Problem description: Output the material beneath this task exactly, images excluded.

Provided material:
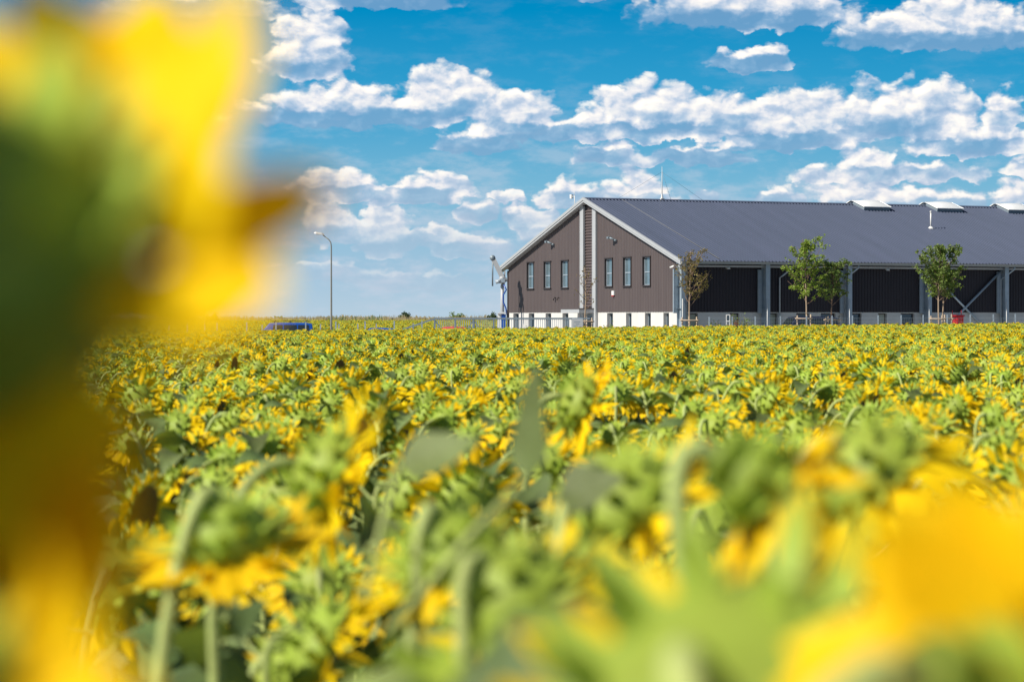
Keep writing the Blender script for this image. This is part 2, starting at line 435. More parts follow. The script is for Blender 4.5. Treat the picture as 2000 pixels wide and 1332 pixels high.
# gable openings
GH = []
for (p0, p1, yt, yb) in [(1030, 1042.5, 513.6, 563.4), (1063, 1075.5, 512.2, 562.2), (1096.5, 1109.5, 510, 561.5),
                         (1182, 1196, 506, 558.8), (1218, 1232.3, 504, 558), (1256, 1270, 502.6, 557)]:
    ya, yb_ = Yof(p1, GW), Yof(p0, GW); ym = (ya + yb_) / 2
    GH.append((ya, yb_, Zof(yb, GW, ym), Zof(yt, GW, ym)))
PY = [Yof(q) for q in (1157, 1150, 1133, 1126)]      # posts and louvre strip
gm = MB()
pl = lambda u, z, o: (GW + o, u, z)
for (u0, u1) in ((SW, PY[0] + .05), (PY[3] - .05, W - SW)):
    ribbed(gm, u0, u1, .22, .03, pl, CB, lambda u: roofz(u) - .10, [h for h in GH if u0 < h[0] < u1])
gm.build('gable_cladding', M['clad'], wh)
for h in GH: window(wh, 'window', 'g', h[0], h[1], h[2], h[3])
# horizontal louvre strip
lm = MB(); z = CB + .35; la, lb = PY[1] - .02, PY[2] + .02
lm.box(GW + .10, GW + .12, la, lb, CB, roofz(lb) - .15)
while z < roofz(lb) - .45:
    lm.add([(GW + .02, la, z), (GW + .02, lb, z), (GW + .095, lb, z + .17), (GW + .095, la, z + .17), (GW + .095, la, z - .02), (GW + .095, lb, z - .02)],
           [(0, 1, 2, 3), (4, 5, 1, 0)]); z += .19
lm.build('louvre_panel', M['clad'], wh)
# white posts that carry the ridge
for (ya, yb_) in ((PY[0], PY[1]), (PY[2], PY[3])):
    p = MB(); zt = roofz((ya + yb_) / 2) - .22; m_ = (ya + yb_) / 2
    p.box(GW - .11, GW + .02, ya, yb_, 0, zt); p.box(GW - .125, GW - .112, ya, ya + .035, 0, zt); p.box(GW - .125, GW - .112, yb_ - .035, yb_, 0, zt)
    p.build('gable_post', M['trim'], wh)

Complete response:
Keep writing the Blender script for this image. This is part 2, starting at line 435. More parts follow. The script is for Blender 4.5. Treat the picture as 2000 pixels wide and 1332 pixels high.
# gable openings
GH = []
for (p0, p1, yt, yb) in [(1030, 1042.5, 513.6, 563.4), (1063, 1075.5, 512.2, 562.2), (1096.5, 1109.5, 510, 561.5),
                         (1182, 1196, 506, 558.8), (1218, 1232.3, 504, 558), (1256, 1270, 502.6, 557)]:
    ya, yb_ = Yof(p1, GW), Yof(p0, GW); ym = (ya + yb_) / 2
    GH.append((ya, yb_, Zof(yb, GW, ym), Zof(yt, GW, ym)))
PY = [Yof(q) for q in (1157, 1150, 1133, 1126)]      # posts and louvre strip
gm = MB()
pl = lambda u, z, o: (GW + o, u, z)
for (u0, u1) in ((SW, PY[0] + .05), (PY[3] - .05, W - SW)):
    ribbed(gm, u0, u1, .22, .03, pl, CB, lambda u: roofz(u) - .10, [h for h in GH if u0 < h[0] < u1])
gm.build('gable_cladding', M['clad'], wh)
for h in GH: window(wh, 'window', 'g', h[0], h[1], h[2], h[3])
# horizontal louvre strip
lm = MB(); z = CB + .35; la, lb = PY[1] - .02, PY[2] + .02
lm.box(GW + .10, GW + .12, la, lb, CB, roofz(lb) - .15)
while z < roofz(lb) - .45:
    lm.add([(GW + .02, la, z), (GW + .02, lb, z), (GW + .095, lb, z + .17), (GW + .095, la, z + .17), (GW + .095, la, z - .02), (GW + .095, lb, z - .02)],
           [(0, 1, 2, 3), (4, 5, 1, 0)]); z += .19
lm.build('louvre_panel', M['clad'], wh)
# white posts that carry the ridge
for (ya, yb_) in ((PY[0], PY[1]), (PY[2], PY[3])):
    p = MB(); zt = roofz((ya + yb_) / 2) - .22; m_ = (ya + yb_) / 2
    p.box(GW - .11, GW + .02, ya, yb_, 0, zt); p.box(GW - .125, GW - .112, ya, ya + .035, 0, zt); p.box(GW - .125, GW - .112, yb_ - .035, yb_, 0, zt)
    p.build('gable_post', M['trim'], wh)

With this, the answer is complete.